If all those requisites are met, there is no need to share intermediate files.

The only situation when sharing intermediate files might be necessary is when any of your tasks either a) takes a lot to run or b) it has to be run in a restricted environment (e.g., a shared cluster). In such case, special care should be given to make sure that the code that produced some results is appropriately stored in version control. Avoid this situation as much as possible.

For most projects, this should not be the case. If you are working with large datasets, you probably already have some distributed infrastructure which makes your computationally heavy scripts run in a reasonable amount of time, if they do not, consider splitting them in smaller steps.

5. A change in a single step requires you to execute the pipeline end-to-end

During development, it is always the case that steps are revisited (added features, fixed bugs). Every time you make a change, you have to make sure that all changes propagate to steps downstream. Since steps in a data pipeline often take minutes or even hours to run, an update should only trigger execution on their downstream dependencies to avoid wasteful computations.

If there is no way for your pipeline to know which steps are affected by any given update you only have two choices: either to run the entire pipeline again or manually check which steps have to be run. Both options are a waste of your time.
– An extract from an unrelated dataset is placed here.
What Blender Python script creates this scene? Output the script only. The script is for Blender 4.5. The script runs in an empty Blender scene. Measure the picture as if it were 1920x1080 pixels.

How to fix it? There is not a single answer here. I have not found any library to easily fix this issue (I implemented my own solution but it is not publicly available yet). If all your processing is done locally, my recommendation is to use Make.

Final comments

I hope this post helps you find areas for improvement in your data projects. Putting attention to this issues will pay off in the long run. A working workflow not only will increase your productivity to get your analysis right faster but will help you build more robust data products.